A los no-ahora nos chiflan los
conocimientos chorras, inútiles y sorprendentes. Nos encanta saber que el
misterioso Artefacto de Antiquitera
(87 a. C.) era en realidad un proto-ordenador astronómico, que el borrador de
la Declaración de Independencia de Estados Unidos fue escrito sobre papel de
cáñamo (marihuana) o que a veces los fotones poseen la curiosa propiedad de
estar en dos sitios a la vez (como mi cerebro, por cierto).
Respecto a la música, se trata de un
asunto muy generacional. Mi generación ha estado marcada por el pop y el rock,
pero creo que entre los no-ahora se dan con frecuencia un par de
peculiaridades: Suele gustarnos el rock sinfónico (quizá por su poder
ensoñador), y tenemos alguna excentricidad (en mi caso, la música celta).
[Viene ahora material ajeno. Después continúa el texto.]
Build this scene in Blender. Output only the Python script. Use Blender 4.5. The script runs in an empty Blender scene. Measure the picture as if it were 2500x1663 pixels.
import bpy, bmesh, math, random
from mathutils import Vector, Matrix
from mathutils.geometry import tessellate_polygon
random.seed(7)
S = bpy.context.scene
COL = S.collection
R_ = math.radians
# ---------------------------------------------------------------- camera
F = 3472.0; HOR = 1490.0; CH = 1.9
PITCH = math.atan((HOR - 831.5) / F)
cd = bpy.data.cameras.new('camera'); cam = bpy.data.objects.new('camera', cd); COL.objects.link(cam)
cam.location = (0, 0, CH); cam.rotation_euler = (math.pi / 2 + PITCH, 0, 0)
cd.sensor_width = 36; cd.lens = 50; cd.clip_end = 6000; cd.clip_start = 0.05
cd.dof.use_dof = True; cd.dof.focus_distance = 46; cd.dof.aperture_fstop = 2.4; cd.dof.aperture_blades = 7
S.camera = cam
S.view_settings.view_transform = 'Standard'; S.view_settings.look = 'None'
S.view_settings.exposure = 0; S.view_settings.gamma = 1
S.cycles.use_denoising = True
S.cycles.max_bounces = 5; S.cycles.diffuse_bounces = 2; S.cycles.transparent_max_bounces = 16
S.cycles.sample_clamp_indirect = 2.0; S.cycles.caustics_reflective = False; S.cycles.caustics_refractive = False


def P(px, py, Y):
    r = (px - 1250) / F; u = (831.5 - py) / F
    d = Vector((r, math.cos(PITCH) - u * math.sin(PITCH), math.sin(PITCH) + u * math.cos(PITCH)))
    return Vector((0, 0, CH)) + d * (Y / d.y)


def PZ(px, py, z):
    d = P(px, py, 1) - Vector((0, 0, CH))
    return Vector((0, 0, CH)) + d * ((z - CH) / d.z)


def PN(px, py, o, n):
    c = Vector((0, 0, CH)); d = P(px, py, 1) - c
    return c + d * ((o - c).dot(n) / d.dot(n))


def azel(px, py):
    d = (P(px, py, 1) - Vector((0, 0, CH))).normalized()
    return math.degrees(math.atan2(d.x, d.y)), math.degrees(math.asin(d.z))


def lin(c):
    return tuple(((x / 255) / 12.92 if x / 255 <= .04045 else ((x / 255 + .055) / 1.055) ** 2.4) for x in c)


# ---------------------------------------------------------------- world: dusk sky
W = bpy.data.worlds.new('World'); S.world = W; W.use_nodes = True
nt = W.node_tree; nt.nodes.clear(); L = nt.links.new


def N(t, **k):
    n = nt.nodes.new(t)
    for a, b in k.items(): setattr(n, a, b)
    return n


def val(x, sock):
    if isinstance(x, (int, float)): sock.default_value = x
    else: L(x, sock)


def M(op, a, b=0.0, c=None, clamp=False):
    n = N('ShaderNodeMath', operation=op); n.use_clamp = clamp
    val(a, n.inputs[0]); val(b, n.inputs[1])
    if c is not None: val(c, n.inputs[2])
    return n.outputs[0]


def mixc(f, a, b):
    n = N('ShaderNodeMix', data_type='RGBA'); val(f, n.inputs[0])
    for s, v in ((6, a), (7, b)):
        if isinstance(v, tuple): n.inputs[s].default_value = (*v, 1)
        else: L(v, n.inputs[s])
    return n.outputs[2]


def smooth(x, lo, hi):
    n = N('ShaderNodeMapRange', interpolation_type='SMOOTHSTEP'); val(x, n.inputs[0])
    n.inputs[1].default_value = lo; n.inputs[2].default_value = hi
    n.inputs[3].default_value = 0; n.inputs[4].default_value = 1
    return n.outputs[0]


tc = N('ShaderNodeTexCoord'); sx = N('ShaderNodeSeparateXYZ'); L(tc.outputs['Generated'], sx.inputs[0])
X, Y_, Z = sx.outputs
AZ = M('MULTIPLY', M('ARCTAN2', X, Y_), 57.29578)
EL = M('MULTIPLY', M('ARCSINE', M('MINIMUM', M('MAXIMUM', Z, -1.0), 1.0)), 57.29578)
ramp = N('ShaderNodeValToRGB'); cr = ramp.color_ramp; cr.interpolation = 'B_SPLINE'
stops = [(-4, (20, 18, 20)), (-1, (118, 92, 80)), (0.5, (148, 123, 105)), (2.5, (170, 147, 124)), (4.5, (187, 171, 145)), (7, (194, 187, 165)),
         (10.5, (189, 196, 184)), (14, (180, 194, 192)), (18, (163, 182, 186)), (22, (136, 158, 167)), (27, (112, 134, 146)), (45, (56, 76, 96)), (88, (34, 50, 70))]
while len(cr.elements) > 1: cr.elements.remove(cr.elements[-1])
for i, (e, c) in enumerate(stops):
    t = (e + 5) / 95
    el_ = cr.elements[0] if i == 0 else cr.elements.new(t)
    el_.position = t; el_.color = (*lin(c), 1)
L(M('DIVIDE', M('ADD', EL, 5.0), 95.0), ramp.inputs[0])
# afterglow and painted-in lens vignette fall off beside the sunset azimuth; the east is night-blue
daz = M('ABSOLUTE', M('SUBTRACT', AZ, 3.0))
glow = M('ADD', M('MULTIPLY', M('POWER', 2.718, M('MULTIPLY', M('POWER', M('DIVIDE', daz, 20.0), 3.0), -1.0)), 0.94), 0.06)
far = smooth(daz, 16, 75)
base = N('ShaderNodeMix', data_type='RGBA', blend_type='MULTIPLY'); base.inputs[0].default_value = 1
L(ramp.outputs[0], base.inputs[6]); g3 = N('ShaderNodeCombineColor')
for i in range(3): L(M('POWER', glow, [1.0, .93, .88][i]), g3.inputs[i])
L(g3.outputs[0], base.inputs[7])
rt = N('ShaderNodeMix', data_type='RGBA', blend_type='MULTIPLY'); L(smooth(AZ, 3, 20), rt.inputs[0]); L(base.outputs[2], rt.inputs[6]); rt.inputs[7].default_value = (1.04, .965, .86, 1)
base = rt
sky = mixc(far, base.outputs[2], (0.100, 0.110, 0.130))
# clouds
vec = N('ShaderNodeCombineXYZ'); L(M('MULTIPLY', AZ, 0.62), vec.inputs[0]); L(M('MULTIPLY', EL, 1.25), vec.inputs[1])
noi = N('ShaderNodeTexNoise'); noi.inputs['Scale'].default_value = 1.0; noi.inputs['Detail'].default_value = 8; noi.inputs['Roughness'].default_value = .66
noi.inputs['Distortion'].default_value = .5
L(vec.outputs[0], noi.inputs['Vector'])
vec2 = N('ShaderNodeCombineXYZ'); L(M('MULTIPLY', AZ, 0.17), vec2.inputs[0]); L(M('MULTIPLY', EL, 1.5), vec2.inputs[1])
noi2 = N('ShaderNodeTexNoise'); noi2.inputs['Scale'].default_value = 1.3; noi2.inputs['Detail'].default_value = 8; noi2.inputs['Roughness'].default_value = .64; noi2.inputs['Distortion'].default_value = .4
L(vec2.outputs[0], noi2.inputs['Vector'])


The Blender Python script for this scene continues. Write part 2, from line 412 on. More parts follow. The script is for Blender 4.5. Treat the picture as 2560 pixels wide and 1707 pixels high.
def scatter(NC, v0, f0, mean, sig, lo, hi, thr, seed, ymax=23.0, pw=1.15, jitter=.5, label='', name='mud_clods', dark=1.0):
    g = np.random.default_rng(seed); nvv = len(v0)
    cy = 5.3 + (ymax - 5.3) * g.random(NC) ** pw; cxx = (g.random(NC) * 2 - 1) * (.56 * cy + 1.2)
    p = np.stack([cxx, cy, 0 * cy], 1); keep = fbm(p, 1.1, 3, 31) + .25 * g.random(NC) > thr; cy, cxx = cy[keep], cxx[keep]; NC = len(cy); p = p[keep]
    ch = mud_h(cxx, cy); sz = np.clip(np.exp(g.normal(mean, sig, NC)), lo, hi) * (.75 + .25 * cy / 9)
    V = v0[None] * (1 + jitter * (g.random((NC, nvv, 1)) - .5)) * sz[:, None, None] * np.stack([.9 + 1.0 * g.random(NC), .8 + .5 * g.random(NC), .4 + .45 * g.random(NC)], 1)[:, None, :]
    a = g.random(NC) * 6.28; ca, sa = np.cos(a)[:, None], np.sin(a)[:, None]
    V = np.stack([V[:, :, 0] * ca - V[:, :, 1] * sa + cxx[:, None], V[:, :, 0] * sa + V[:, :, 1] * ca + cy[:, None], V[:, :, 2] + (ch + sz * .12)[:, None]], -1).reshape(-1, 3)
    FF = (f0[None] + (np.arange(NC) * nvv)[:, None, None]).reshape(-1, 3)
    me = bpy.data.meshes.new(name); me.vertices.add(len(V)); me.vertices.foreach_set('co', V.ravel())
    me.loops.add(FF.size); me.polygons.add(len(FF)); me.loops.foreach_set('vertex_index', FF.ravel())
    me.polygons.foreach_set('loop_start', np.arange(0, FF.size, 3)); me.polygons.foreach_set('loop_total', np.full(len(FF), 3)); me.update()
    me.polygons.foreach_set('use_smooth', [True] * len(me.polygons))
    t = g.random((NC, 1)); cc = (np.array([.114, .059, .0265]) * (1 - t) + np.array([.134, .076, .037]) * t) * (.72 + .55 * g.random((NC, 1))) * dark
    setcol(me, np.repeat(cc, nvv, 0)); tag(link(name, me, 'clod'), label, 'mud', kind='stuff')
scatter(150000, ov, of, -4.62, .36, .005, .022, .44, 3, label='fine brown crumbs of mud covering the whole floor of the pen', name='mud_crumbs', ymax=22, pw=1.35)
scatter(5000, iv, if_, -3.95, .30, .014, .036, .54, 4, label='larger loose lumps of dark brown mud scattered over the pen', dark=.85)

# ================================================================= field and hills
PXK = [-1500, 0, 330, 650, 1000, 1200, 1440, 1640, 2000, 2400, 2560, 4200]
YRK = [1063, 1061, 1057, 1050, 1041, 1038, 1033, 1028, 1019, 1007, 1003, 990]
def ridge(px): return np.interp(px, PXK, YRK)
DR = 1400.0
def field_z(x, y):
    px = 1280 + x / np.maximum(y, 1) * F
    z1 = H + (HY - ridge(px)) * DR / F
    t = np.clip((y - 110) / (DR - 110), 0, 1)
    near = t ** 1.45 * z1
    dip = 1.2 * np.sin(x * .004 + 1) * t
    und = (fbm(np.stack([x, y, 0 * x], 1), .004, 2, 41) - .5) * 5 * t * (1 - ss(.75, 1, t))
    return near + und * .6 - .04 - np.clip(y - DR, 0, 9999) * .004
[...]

A los no-ahora nos gustan las viejas
ruinas, las aventuras, los misterios, los lugares exóticos, las leyendas, los
sueños... En realidad, para qué negarlo, somos románticos en el sentido literal
de la palabra. Pero no es lo mismo ser romántico en el siglo XIX que serlo en
el XXI, así que somos románticos descreídos, románticos conscientes de nuestro
propio autoengaño, románticos desesperanzados. O quizá ni siquiera seamos
románticos; pero nos gustaría serlo.
Y de ahí viene el nombre de “no-ahora”,
porque no nos gusta el presente. Adoramos el pasado y nos fascina el futuro,
quizá porque el pasado puede remodelarse y reinterpretarse (o directamente inventarse),
y porque el futuro está por hacer; pero el presente es lo que puñeteramente es.
Y el presente, amigos míos, da asco. Siempre lo ha dado.